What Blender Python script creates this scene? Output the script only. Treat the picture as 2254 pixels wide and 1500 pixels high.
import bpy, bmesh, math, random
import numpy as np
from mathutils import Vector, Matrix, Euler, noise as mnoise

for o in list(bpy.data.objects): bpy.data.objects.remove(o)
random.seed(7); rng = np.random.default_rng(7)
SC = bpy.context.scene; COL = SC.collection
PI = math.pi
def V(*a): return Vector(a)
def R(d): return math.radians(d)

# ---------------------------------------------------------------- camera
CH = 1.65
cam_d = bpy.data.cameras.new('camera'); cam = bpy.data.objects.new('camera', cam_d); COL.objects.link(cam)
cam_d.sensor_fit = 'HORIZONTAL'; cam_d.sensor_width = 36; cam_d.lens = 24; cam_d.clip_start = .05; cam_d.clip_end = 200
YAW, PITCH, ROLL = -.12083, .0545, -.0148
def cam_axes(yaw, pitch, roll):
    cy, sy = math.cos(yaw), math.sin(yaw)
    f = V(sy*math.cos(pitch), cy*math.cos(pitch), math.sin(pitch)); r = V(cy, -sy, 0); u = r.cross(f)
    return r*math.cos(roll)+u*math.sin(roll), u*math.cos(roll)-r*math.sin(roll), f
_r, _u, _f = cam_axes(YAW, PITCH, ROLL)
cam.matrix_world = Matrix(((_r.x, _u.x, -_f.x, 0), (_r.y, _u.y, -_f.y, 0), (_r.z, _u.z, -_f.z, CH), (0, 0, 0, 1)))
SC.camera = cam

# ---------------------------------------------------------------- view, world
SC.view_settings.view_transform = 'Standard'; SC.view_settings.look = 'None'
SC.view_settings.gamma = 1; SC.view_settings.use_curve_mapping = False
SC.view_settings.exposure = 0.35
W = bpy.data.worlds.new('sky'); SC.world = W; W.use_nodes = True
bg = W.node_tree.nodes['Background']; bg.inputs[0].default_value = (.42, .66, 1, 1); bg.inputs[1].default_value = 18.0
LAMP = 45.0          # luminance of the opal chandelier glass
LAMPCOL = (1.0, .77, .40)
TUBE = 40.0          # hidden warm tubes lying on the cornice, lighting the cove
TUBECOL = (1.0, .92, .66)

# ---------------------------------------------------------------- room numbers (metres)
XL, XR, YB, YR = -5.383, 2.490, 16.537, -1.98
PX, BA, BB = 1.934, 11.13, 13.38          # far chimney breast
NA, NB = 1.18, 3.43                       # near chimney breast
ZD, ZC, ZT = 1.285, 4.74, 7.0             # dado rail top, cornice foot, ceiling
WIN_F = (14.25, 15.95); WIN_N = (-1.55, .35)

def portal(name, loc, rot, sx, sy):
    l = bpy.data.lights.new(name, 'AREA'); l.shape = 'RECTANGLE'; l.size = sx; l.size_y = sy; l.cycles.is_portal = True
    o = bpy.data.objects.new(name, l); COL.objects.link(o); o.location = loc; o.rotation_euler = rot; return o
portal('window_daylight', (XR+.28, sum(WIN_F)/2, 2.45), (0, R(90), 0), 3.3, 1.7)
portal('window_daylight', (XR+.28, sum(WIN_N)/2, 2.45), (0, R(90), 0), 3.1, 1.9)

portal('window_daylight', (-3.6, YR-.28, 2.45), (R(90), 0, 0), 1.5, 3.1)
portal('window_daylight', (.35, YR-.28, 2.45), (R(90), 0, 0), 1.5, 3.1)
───
- **THE EXERCISE**: Using the listing above, retype each line exactly.

- **RIGHT ANSWER**:
What Blender Python script creates this scene? Output the script only. Treat the picture as 2254 pixels wide and 1500 pixels high.
import bpy, bmesh, math, random
import numpy as np
from mathutils import Vector, Matrix, Euler, noise as mnoise

for o in list(bpy.data.objects): bpy.data.objects.remove(o)
random.seed(7); rng = np.random.default_rng(7)
SC = bpy.context.scene; COL = SC.collection
PI = math.pi
def V(*a): return Vector(a)
def R(d): return math.radians(d)

# ---------------------------------------------------------------- camera
CH = 1.65
cam_d = bpy.data.cameras.new('camera'); cam = bpy.data.objects.new('camera', cam_d); COL.objects.link(cam)
cam_d.sensor_fit = 'HORIZONTAL'; cam_d.sensor_width = 36; cam_d.lens = 24; cam_d.clip_start = .05; cam_d.clip_end = 200
YAW, PITCH, ROLL = -.12083, .0545, -.0148
def cam_axes(yaw, pitch, roll):
    cy, sy = math.cos(yaw), math.sin(yaw)
    f = V(sy*math.cos(pitch), cy*math.cos(pitch), math.sin(pitch)); r = V(cy, -sy, 0); u = r.cross(f)
    return r*math.cos(roll)+u*math.sin(roll), u*math.cos(roll)-r*math.sin(roll), f
_r, _u, _f = cam_axes(YAW, PITCH, ROLL)
cam.matrix_world = Matrix(((_r.x, _u.x, -_f.x, 0), (_r.y, _u.y, -_f.y, 0), (_r.z, _u.z, -_f.z, CH), (0, 0, 0, 1)))
SC.camera = cam

# ---------------------------------------------------------------- view, world
SC.view_settings.view_transform = 'Standard'; SC.view_settings.look = 'None'
SC.view_settings.gamma = 1; SC.view_settings.use_curve_mapping = False
SC.view_settings.exposure = 0.35
W = bpy.data.worlds.new('sky'); SC.world = W; W.use_nodes = True
bg = W.node_tree.nodes['Background']; bg.inputs[0].default_value = (.42, .66, 1, 1); bg.inputs[1].default_value = 18.0
LAMP = 45.0          # luminance of the opal chandelier glass
LAMPCOL = (1.0, .77, .40)
TUBE = 40.0          # hidden warm tubes lying on the cornice, lighting the cove
TUBECOL = (1.0, .92, .66)

# ---------------------------------------------------------------- room numbers (metres)
XL, XR, YB, YR = -5.383, 2.490, 16.537, -1.98
PX, BA, BB = 1.934, 11.13, 13.38          # far chimney breast
NA, NB = 1.18, 3.43                       # near chimney breast
ZD, ZC, ZT = 1.285, 4.74, 7.0             # dado rail top, cornice foot, ceiling
WIN_F = (14.25, 15.95); WIN_N = (-1.55, .35)

def portal(name, loc, rot, sx, sy):
    l = bpy.data.lights.new(name, 'AREA'); l.shape = 'RECTANGLE'; l.size = sx; l.size_y = sy; l.cycles.is_portal = True
    o = bpy.data.objects.new(name, l); COL.objects.link(o); o.location = loc; o.rotation_euler = rot; return o
portal('window_daylight', (XR+.28, sum(WIN_F)/2, 2.45), (0, R(90), 0), 3.3, 1.7)
portal('window_daylight', (XR+.28, sum(WIN_N)/2, 2.45), (0, R(90), 0), 3.1, 1.9)

portal('window_daylight', (-3.6, YR-.28, 2.45), (R(90), 0, 0), 1.5, 3.1)
portal('window_daylight', (.35, YR-.28, 2.45), (R(90), 0, 0), 1.5, 3.1)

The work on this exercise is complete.